O Globo
Deborah Berlinck,correspondente
PARIS – Ministros das Finanças e presidentes dos bancos centrais do G-20 – grupo que reúne as 20 maiores economias do mundo – chegaram, sábado, a um acordo sobre uma série de indicadores que vão medir os desequilíbrios e guiar a política dos países do bloco. A grande novidade é o fato de a China – a segunda maior economia mundial – ter cedido num dos pontos mais controversos: aceitou incluir a taxa de câmbio como um dos indicadores de desequilíbrio, o que foi comemorado pelo Brasil.
Inicialmente, o país se manteve discreto na questão do câmbio, para não desagradar a Pequim, seu forte aliado no bloco dos países emergentes, os Brics, grupo que reúne os emergentes China, Brasil, Rússia, Índia e África do Sul.

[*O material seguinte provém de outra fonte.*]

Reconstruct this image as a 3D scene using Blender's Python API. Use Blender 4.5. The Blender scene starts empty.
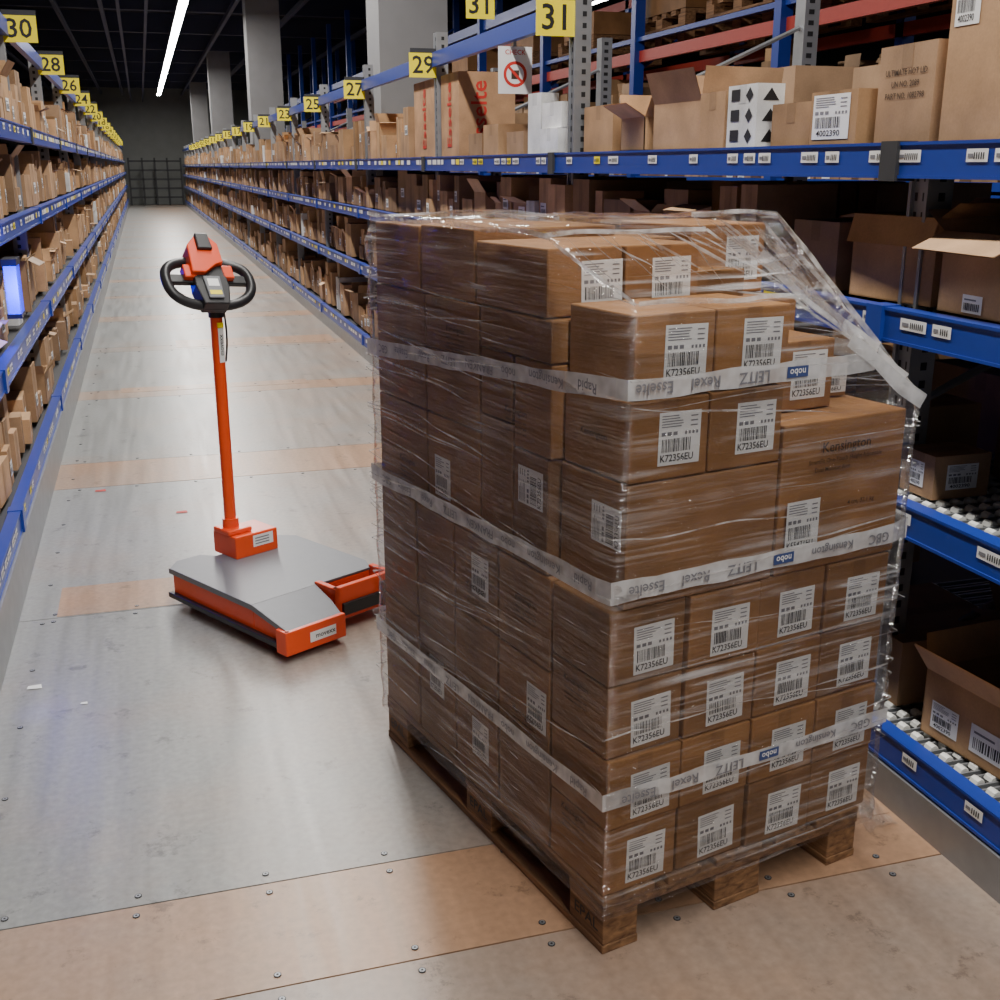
import bpy, bmesh, math, random
from mathutils import Matrix, Vector, noise
random.seed(7)
R = random.uniform
scene = bpy.context.scene
coll = scene.collection

# ---------------------------------------------------------------- materials
def nmat(name):
    m = bpy.data.materials.new(name); m.use_nodes = True
    nt = m.node_tree; nt.nodes.clear()
    out = nt.nodes.new('ShaderNodeOutputMaterial')
    return m, nt, out
def simple(name, col, rough=.5, metal=0, emit=None, es=0, var=.12, nscale=25, bump=0.0):
    m, nt, out = nmat(name)
    p = nt.nodes.new('ShaderNodeBsdfPrincipled')
    tc = nt.nodes.new('ShaderNodeTexCoord')
    n = nt.nodes.new('ShaderNodeTexNoise'); n.inputs['Scale'].default_value = nscale; n.inputs['Detail'].default_value = 4
    nt.links.new(tc.outputs['Object'], n.inputs['Vector'])
    mr = nt.nodes.new('ShaderNodeMapRange'); mr.inputs[3].default_value = 1-var; mr.inputs[4].default_value = 1+var
    nt.links.new(n.outputs['Fac'], mr.inputs[0])
    mx = nt.nodes.new('ShaderNodeMix'); mx.data_type = 'RGBA'; mx.blend_type = 'MULTIPLY'; mx.inputs[0].default_value = 1
    mx.inputs[6].default_value = (*col, 1); nt.links.new(mr.outputs[0], mx.inputs[7])
    nt.links.new(mx.outputs[2], p.inputs['Base Color'])
    p.inputs['Roughness'].default_value = rough; p.inputs['Metallic'].default_value = metal
    if emit:
        p.inputs['Emission Color'].default_value = (*emit, 1); p.inputs['Emission Strength'].default_value = es
    if bump:
        b = nt.nodes.new('ShaderNodeBump'); b.inputs['Strength'].default_value = bump; b.inputs['Distance'].default_value = .01
        nt.links.new(n.outputs['Fac'], b.inputs['Height']); nt.links.new(b.outputs[0], p.inputs['Normal'])
    nt.links.new(p.outputs[0], out.inputs[0])
    return m

def cardboard():
    m, nt, out = nmat('cardboard')
    p = nt.nodes.new('ShaderNodeBsdfPrincipled'); p.inputs['Roughness'].default_value = .6
    p.inputs['Specular IOR Level'].default_value = .3
    at = nt.nodes.new('ShaderNodeAttribute'); at.attribute_name = 'tint'
    tc = nt.nodes.new('ShaderNodeTexCoord')
    n = nt.nodes.new('ShaderNodeTexNoise'); n.inputs['Scale'].default_value = 6; n.inputs['Detail'].default_value = 6
    n2 = nt.nodes.new('ShaderNodeTexNoise'); n2.inputs['Scale'].default_value = 160; n2.inputs['Detail'].default_value = 3
    nt.links.new(tc.outputs['Object'], n.inputs['Vector']); nt.links.new(tc.outputs['Object'], n2.inputs['Vector'])
    mr = nt.nodes.new('ShaderNodeMapRange'); mr.inputs[1].default_value = .25; mr.inputs[2].default_value = .75; mr.inputs[3].default_value = .72; mr.inputs[4].default_value = 1.24
    nt.links.new(n.outputs['Fac'], mr.inputs[0])
    mr2 = nt.nodes.new('ShaderNodeMapRange'); mr2.inputs[3].default_value = .86; mr2.inputs[4].default_value = 1.14
    nt.links.new(n2.outputs['Fac'], mr2.inputs[0])
    mm = nt.nodes.new('ShaderNodeMath'); mm.operation = 'MULTIPLY'
    nt.links.new(mr.outputs[0], mm.inputs[0]); nt.links.new(mr2.outputs[0], mm.inputs[1])
    mx = nt.nodes.new('ShaderNodeMix'); mx.data_type = 'RGBA'; mx.blend_type = 'MULTIPLY'; mx.inputs[0].default_value = 1
    nt.links.new(at.outputs['Color'], mx.inputs[6]); nt.links.new(mm.outputs[0], mx.inputs[7])
    nt.links.new(mx.outputs[2], p.inputs['Base Color'])
    b = nt.nodes.new('ShaderNodeBump'); b.inputs['Strength'].default_value = .3; b.inputs['Distance'].default_value = .01
    nt.links.new(n.outputs['Fac'], b.inputs['Height']); nt.links.new(b.outputs[0], p.inputs['Normal'])
    nt.links.new(p.outputs[0], out.inputs[0])
    return m

def wood():
    m, nt, out = nmat('pallet_wood')
    p = nt.nodes.new('ShaderNodeBsdfPrincipled'); p.inputs['Roughness'].default_value = .78
    tc = nt.nodes.new('ShaderNodeTexCoord'); mp = nt.nodes.new('ShaderNodeMapping'); mp.inputs['Scale'].default_value = (18, 3, 40)
    n = nt.nodes.new('ShaderNodeTexNoise'); n.inputs['Scale'].default_value = 1.6; n.inputs['Detail'].default_value = 8; n.inputs['Distortion'].default_value = .6
    nt.links.new(tc.outputs['Object'], mp.inputs[0]); nt.links.new(mp.outputs[0], n.inputs['Vector'])
    cr = nt.nodes.new('ShaderNodeValToRGB')
    cr.color_ramp.elements[0].position = .3; cr.color_ramp.elements[0].color = (.10, .045, .02, 1)
    cr.color_ramp.elements[1].position = .74; cr.color_ramp.elements[1].color = (.36, .19, .085, 1)
    nt.links.new(n.outputs['Fac'], cr.inputs[0]); nt.links.new(cr.outputs[0], p.inputs['Base Color'])
    b = nt.nodes.new('ShaderNodeBump'); b.inputs['Strength'].default_value = .5; b.inputs['Distance'].default_value = .005
    nt.links.new(n.outputs['Fac'], b.inputs['Height']); nt.links.new(b.outputs[0], p.inputs['Normal'])
    nt.links.new(p.outputs[0], out.inputs[0]); return m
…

Os chineses vêm sendo pressionados a flexibilizar sua moeda, o yuan, artificialmente desvalorizada, para estimular suas exportações.

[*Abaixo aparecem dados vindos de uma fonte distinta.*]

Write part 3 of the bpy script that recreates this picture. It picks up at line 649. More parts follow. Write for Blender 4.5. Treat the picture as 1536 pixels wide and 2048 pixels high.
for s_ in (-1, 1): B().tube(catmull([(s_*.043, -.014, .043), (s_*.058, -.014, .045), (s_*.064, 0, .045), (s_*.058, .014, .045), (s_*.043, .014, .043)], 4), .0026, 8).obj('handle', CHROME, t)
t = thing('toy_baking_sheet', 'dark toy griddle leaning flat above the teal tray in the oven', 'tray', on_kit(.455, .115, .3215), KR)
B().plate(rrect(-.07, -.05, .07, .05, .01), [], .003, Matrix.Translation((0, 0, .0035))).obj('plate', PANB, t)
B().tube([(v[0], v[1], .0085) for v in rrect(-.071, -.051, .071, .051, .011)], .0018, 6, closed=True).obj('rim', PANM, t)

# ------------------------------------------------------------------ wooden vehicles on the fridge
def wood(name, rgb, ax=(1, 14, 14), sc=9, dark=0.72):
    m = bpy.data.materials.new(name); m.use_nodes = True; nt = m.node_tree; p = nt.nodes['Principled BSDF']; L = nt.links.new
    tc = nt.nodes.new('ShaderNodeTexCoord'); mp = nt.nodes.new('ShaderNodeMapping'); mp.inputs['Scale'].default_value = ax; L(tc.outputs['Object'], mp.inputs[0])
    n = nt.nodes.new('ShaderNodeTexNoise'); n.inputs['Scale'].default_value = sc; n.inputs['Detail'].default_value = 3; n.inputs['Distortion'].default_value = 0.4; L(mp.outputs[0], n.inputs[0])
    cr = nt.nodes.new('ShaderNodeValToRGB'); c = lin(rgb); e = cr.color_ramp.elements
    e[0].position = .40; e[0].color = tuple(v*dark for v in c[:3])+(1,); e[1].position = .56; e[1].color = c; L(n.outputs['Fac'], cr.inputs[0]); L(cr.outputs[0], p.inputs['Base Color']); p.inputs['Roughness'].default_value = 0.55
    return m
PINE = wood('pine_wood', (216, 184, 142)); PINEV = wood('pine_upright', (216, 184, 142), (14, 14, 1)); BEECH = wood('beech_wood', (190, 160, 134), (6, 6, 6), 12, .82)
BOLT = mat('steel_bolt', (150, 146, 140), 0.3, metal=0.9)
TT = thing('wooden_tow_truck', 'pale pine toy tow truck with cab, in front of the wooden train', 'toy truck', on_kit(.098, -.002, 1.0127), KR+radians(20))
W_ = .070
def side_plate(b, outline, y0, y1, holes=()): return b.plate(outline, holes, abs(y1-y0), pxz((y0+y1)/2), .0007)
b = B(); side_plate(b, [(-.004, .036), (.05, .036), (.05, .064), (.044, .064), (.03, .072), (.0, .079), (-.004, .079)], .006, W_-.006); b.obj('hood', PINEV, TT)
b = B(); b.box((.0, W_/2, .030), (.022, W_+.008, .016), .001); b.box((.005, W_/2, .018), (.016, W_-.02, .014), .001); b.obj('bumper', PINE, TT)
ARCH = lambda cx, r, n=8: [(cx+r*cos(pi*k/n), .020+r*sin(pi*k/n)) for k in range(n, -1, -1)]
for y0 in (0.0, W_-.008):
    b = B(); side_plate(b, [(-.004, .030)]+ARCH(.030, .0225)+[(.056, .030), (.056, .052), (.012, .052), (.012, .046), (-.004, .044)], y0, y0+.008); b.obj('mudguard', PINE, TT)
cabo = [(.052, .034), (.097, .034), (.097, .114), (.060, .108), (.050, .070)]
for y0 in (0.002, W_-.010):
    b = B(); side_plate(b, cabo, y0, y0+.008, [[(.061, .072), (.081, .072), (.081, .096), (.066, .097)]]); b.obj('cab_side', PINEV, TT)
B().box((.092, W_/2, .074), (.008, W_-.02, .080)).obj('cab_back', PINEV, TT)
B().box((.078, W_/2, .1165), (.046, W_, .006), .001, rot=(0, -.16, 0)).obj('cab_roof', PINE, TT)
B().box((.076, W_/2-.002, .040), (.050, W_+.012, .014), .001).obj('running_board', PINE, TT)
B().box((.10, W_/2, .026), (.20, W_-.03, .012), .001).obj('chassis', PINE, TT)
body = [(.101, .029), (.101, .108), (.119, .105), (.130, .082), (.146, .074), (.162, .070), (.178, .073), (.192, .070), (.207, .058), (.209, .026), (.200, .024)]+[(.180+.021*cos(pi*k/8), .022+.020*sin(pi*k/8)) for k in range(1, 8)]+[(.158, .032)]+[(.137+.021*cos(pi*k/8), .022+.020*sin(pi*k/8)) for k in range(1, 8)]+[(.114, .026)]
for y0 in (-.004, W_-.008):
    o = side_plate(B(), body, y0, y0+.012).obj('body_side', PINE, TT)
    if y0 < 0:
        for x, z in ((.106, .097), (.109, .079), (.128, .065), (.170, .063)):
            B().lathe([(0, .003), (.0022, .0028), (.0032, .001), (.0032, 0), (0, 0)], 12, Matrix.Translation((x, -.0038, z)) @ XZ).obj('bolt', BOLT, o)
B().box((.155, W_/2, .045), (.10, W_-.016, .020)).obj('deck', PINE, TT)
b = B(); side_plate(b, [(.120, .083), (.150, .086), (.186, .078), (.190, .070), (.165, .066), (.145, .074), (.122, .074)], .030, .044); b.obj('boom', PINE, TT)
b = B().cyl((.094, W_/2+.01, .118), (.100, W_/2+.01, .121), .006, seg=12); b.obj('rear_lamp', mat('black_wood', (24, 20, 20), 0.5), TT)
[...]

Entre os indicadores aprovados sábado estão os que apontam desequilíbrios internos de um país (dívida e déficit públicos, poupança privada) e para desequilíbrios externos, como saldo em transações correntes (que inclui balança comercial, viagens, pagamento de juros e remessas de lucros e dividendos).
– Os principais indicadores para nós foram taxa de câmbio e contas externas. O Brasil não cedeu em nada. Tudo o que esta aí interessa ao Brasil. Estamos plenamente satisfeitos com o acordo – garantiu o ministro da Fazenda, Guido Mantega.
Na sexta-feira, os Brics endureceram o jogo e enterrou a possibilidade de um acordo esta semana na reunião do G-20 sobre os indicadores que definiriam os desequilíbrios na economia mundial e levariam à correção de políticas econômicas.
Peso da taxa de câmbio ainda está indefinido
Outra novidade do acordo, que agradou especialmente ao Brasil e à China, foi a desistência de se incluir como indicador de desequilíbrio o excesso de reservas em alguns países. A China, que detém as maiores reservas do mundo – quase 2 trilhões, o equivalente a 31% das reservas mundiais – não quer saber de limites. E Mantega já havia avisado que o Brasil também não cederia neste ponto.
Todos concordaram que o principal desequilíbrio hoje na economia mundial, como descreveu a ministra das Finanças da França, Christine Lagarde, é o fato de a China vender e poupar muito, e a Europa e os Estados Unidos gastarem muito. Os indicadores, segundo ela, são o primeiro passo do G-20 para corrigir isso.
– Temos um acordo! Não foi simples. As negociações foram francas, às vezes tensas, mas frutíferas – comemorou Lagarde, que presidiu o encontro.
A linguagem do acordo, entretanto, não é clara. O texto diz, por exemplo, que, para medir os desequilíbrios externos, o indicador principal serão as transações correntes, “levando em consideração o câmbio e as políticas fiscal e monetária”. Ou seja, uma linguagem diplomática para acomodar as resistências da China, mas que deixam em aberto o peso que o câmbio terá na medição.
Assim, a próxima missão do G-20 passa a ser definir as chamadas “orientações indicativas” para acompanhar cada um dos critérios. Lagarde disse que o objetivo é chegar a um consenso sobre isso na próxima reunião dos ministros de Finanças e presidentes de bancos centrais do grupo, prevista para abril, em Washington.
Debate sobre controle de ‘commodities’ é adiado
Os Brics eram contra o uso das transações correntes como indicador. Tiveram que ceder neste ponto, mas obtiveram como contrapartida a exclusão das reservas. Outro ponto que agradou ao Brasil e os outros países dos Brics: os indicadores não vão resultar em nada compulsório.
– São indicadores, não são metas – disse Lagarde.
Outra vitória do Brasil foi adiar o debate sobre regulação do mercado das commodities – um ponto que a presidência francesa do G-20 vem insistindo. Este foi o motivo, segundo Mantega, de uma longa discussão na reunião. O Brasil não conseguiu, entretanto, tirar o assunto da pauta: o documento final do G-20 diz que organizações internacionais vão analisar os mercados de commodities agrícolas e de energia (petróleo, gás e carvão) e poderão propor soluções.
– Há grande convergência entre países desenvolvidos e emergentes na questão da volatilidade dos derivativos, mas devemos ir mais longe na questão da transparência e identificação dos estoques – disse Lagarde.
O G-20 também manteve outra reivindicação dos países emergentes: liberdade para adotar medidas de controle de capitais. Mas, em contrapartida, decidiu que será negociado um “código de conduta” nesta questão. No fim do comunicado, o G-20 indica os avanços para fortalecer o sistema monetário internacional e diz que o grupo seguirá com a reforma do sistema financeiro.